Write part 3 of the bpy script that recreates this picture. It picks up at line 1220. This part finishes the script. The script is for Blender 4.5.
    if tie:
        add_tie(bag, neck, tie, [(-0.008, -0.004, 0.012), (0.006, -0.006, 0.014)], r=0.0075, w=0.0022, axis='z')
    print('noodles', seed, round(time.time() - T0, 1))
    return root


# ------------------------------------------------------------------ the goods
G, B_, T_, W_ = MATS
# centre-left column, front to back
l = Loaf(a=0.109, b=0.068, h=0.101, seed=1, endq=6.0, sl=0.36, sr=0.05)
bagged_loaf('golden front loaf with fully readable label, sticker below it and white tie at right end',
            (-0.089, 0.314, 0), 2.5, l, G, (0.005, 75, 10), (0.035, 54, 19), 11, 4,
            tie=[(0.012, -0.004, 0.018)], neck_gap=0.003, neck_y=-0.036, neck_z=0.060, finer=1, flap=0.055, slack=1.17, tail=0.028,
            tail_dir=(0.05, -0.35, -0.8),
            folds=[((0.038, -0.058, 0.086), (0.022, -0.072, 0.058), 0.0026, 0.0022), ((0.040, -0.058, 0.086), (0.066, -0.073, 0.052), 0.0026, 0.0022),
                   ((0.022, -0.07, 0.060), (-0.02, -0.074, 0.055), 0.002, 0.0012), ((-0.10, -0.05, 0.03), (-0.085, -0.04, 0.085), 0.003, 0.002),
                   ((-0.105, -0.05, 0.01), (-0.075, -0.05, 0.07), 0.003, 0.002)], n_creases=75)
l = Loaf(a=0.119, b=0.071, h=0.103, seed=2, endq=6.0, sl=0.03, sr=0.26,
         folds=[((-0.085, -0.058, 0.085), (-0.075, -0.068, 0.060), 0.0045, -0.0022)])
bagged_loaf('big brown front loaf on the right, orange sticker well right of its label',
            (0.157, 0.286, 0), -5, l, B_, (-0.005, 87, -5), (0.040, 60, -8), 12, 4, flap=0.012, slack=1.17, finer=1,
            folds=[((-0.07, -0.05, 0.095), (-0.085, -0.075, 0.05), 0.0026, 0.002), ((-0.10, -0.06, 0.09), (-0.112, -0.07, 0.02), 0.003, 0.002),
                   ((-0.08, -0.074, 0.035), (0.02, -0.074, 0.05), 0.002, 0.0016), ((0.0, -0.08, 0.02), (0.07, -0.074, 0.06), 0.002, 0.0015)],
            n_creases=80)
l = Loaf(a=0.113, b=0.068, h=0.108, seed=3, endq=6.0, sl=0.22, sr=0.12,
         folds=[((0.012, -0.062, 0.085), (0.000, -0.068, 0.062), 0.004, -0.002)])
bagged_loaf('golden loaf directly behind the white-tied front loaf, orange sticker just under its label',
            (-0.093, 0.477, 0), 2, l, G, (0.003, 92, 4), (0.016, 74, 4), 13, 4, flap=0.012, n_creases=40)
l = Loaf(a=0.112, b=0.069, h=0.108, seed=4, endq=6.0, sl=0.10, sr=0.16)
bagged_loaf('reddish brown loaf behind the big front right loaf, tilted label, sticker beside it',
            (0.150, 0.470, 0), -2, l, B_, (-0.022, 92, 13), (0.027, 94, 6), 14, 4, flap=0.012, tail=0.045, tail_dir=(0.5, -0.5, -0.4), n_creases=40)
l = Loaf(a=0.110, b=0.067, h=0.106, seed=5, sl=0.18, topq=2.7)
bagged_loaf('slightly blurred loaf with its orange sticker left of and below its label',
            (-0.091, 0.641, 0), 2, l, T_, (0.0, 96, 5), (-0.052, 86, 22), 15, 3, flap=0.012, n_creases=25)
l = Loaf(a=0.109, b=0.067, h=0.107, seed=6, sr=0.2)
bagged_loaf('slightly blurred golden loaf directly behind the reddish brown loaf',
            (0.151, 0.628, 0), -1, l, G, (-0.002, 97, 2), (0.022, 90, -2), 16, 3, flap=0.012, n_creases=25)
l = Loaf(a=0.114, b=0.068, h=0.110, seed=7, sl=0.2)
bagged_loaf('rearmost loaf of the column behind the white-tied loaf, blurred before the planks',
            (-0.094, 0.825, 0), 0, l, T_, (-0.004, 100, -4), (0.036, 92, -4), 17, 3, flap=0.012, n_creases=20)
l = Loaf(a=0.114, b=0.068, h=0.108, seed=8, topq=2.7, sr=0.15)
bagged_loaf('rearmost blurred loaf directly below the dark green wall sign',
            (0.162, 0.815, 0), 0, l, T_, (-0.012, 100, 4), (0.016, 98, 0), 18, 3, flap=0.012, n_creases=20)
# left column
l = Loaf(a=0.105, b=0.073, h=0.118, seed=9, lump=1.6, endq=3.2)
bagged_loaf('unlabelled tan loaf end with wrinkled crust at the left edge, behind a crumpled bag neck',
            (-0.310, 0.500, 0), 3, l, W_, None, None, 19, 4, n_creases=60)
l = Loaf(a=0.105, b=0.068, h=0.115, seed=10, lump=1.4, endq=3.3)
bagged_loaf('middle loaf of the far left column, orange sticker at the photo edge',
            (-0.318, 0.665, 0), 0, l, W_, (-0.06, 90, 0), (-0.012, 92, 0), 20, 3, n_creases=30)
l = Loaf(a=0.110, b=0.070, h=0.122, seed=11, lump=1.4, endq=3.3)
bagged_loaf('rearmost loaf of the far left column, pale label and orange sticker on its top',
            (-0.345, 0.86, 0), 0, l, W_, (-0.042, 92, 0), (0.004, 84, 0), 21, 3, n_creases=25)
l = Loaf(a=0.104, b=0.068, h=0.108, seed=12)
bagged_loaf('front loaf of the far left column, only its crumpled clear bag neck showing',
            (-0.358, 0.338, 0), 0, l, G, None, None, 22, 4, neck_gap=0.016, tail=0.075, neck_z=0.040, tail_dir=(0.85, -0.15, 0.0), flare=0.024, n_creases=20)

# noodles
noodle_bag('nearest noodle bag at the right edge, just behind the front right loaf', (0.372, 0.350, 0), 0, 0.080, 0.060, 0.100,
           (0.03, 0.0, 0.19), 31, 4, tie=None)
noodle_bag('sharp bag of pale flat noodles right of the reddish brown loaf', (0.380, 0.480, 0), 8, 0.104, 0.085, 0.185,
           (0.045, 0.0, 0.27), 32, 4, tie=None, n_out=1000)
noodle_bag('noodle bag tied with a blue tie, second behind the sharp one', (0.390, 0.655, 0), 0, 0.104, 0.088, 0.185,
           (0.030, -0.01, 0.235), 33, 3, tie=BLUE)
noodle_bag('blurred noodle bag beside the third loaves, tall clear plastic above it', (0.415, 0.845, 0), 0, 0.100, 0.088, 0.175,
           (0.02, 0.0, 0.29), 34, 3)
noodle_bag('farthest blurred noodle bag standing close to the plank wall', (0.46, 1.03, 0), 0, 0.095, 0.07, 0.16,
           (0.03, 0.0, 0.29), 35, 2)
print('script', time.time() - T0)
━━━━━━━━
- _WORK REQUIRED_: Reproduce the material exactly, with every line intact.

- _EXERCISE OUTPUT_:
Write part 3 of the bpy script that recreates this picture. It picks up at line 1220. This part finishes the script. The script is for Blender 4.5.
    if tie:
        add_tie(bag, neck, tie, [(-0.008, -0.004, 0.012), (0.006, -0.006, 0.014)], r=0.0075, w=0.0022, axis='z')
    print('noodles', seed, round(time.time() - T0, 1))
    return root


# ------------------------------------------------------------------ the goods
G, B_, T_, W_ = MATS
# centre-left column, front to back
l = Loaf(a=0.109, b=0.068, h=0.101, seed=1, endq=6.0, sl=0.36, sr=0.05)
bagged_loaf('golden front loaf with fully readable label, sticker below it and white tie at right end',
            (-0.089, 0.314, 0), 2.5, l, G, (0.005, 75, 10), (0.035, 54, 19), 11, 4,
            tie=[(0.012, -0.004, 0.018)], neck_gap=0.003, neck_y=-0.036, neck_z=0.060, finer=1, flap=0.055, slack=1.17, tail=0.028,
            tail_dir=(0.05, -0.35, -0.8),
            folds=[((0.038, -0.058, 0.086), (0.022, -0.072, 0.058), 0.0026, 0.0022), ((0.040, -0.058, 0.086), (0.066, -0.073, 0.052), 0.0026, 0.0022),
                   ((0.022, -0.07, 0.060), (-0.02, -0.074, 0.055), 0.002, 0.0012), ((-0.10, -0.05, 0.03), (-0.085, -0.04, 0.085), 0.003, 0.002),
                   ((-0.105, -0.05, 0.01), (-0.075, -0.05, 0.07), 0.003, 0.002)], n_creases=75)
l = Loaf(a=0.119, b=0.071, h=0.103, seed=2, endq=6.0, sl=0.03, sr=0.26,
         folds=[((-0.085, -0.058, 0.085), (-0.075, -0.068, 0.060), 0.0045, -0.0022)])
bagged_loaf('big brown front loaf on the right, orange sticker well right of its label',
            (0.157, 0.286, 0), -5, l, B_, (-0.005, 87, -5), (0.040, 60, -8), 12, 4, flap=0.012, slack=1.17, finer=1,
            folds=[((-0.07, -0.05, 0.095), (-0.085, -0.075, 0.05), 0.0026, 0.002), ((-0.10, -0.06, 0.09), (-0.112, -0.07, 0.02), 0.003, 0.002),
                   ((-0.08, -0.074, 0.035), (0.02, -0.074, 0.05), 0.002, 0.0016), ((0.0, -0.08, 0.02), (0.07, -0.074, 0.06), 0.002, 0.0015)],
            n_creases=80)
l = Loaf(a=0.113, b=0.068, h=0.108, seed=3, endq=6.0, sl=0.22, sr=0.12,
         folds=[((0.012, -0.062, 0.085), (0.000, -0.068, 0.062), 0.004, -0.002)])
bagged_loaf('golden loaf directly behind the white-tied front loaf, orange sticker just under its label',
            (-0.093, 0.477, 0), 2, l, G, (0.003, 92, 4), (0.016, 74, 4), 13, 4, flap=0.012, n_creases=40)
l = Loaf(a=0.112, b=0.069, h=0.108, seed=4, endq=6.0, sl=0.10, sr=0.16)
bagged_loaf('reddish brown loaf behind the big front right loaf, tilted label, sticker beside it',
            (0.150, 0.470, 0), -2, l, B_, (-0.022, 92, 13), (0.027, 94, 6), 14, 4, flap=0.012, tail=0.045, tail_dir=(0.5, -0.5, -0.4), n_creases=40)
l = Loaf(a=0.110, b=0.067, h=0.106, seed=5, sl=0.18, topq=2.7)
bagged_loaf('slightly blurred loaf with its orange sticker left of and below its label',
            (-0.091, 0.641, 0), 2, l, T_, (0.0, 96, 5), (-0.052, 86, 22), 15, 3, flap=0.012, n_creases=25)
l = Loaf(a=0.109, b=0.067, h=0.107, seed=6, sr=0.2)
bagged_loaf('slightly blurred golden loaf directly behind the reddish brown loaf',
            (0.151, 0.628, 0), -1, l, G, (-0.002, 97, 2), (0.022, 90, -2), 16, 3, flap=0.012, n_creases=25)
l = Loaf(a=0.114, b=0.068, h=0.110, seed=7, sl=0.2)
bagged_loaf('rearmost loaf of the column behind the white-tied loaf, blurred before the planks',
            (-0.094, 0.825, 0), 0, l, T_, (-0.004, 100, -4), (0.036, 92, -4), 17, 3, flap=0.012, n_creases=20)
l = Loaf(a=0.114, b=0.068, h=0.108, seed=8, topq=2.7, sr=0.15)
bagged_loaf('rearmost blurred loaf directly below the dark green wall sign',
            (0.162, 0.815, 0), 0, l, T_, (-0.012, 100, 4), (0.016, 98, 0), 18, 3, flap=0.012, n_creases=20)
# left column
l = Loaf(a=0.105, b=0.073, h=0.118, seed=9, lump=1.6, endq=3.2)
bagged_loaf('unlabelled tan loaf end with wrinkled crust at the left edge, behind a crumpled bag neck',
            (-0.310, 0.500, 0), 3, l, W_, None, None, 19, 4, n_creases=60)
l = Loaf(a=0.105, b=0.068, h=0.115, seed=10, lump=1.4, endq=3.3)
bagged_loaf('middle loaf of the far left column, orange sticker at the photo edge',
            (-0.318, 0.665, 0), 0, l, W_, (-0.06, 90, 0), (-0.012, 92, 0), 20, 3, n_creases=30)
l = Loaf(a=0.110, b=0.070, h=0.122, seed=11, lump=1.4, endq=3.3)
bagged_loaf('rearmost loaf of the far left column, pale label and orange sticker on its top',
            (-0.345, 0.86, 0), 0, l, W_, (-0.042, 92, 0), (0.004, 84, 0), 21, 3, n_creases=25)
l = Loaf(a=0.104, b=0.068, h=0.108, seed=12)
bagged_loaf('front loaf of the far left column, only its crumpled clear bag neck showing',
            (-0.358, 0.338, 0), 0, l, G, None, None, 22, 4, neck_gap=0.016, tail=0.075, neck_z=0.040, tail_dir=(0.85, -0.15, 0.0), flare=0.024, n_creases=20)

# noodles
noodle_bag('nearest noodle bag at the right edge, just behind the front right loaf', (0.372, 0.350, 0), 0, 0.080, 0.060, 0.100,
           (0.03, 0.0, 0.19), 31, 4, tie=None)
noodle_bag('sharp bag of pale flat noodles right of the reddish brown loaf', (0.380, 0.480, 0), 8, 0.104, 0.085, 0.185,
           (0.045, 0.0, 0.27), 32, 4, tie=None, n_out=1000)
noodle_bag('noodle bag tied with a blue tie, second behind the sharp one', (0.390, 0.655, 0), 0, 0.104, 0.088, 0.185,
           (0.030, -0.01, 0.235), 33, 3, tie=BLUE)
noodle_bag('blurred noodle bag beside the third loaves, tall clear plastic above it', (0.415, 0.845, 0), 0, 0.100, 0.088, 0.175,
           (0.02, 0.0, 0.29), 34, 3)
noodle_bag('farthest blurred noodle bag standing close to the plank wall', (0.46, 1.03, 0), 0, 0.095, 0.07, 0.16,
           (0.03, 0.0, 0.29), 35, 2)
print('script', time.time() - T0)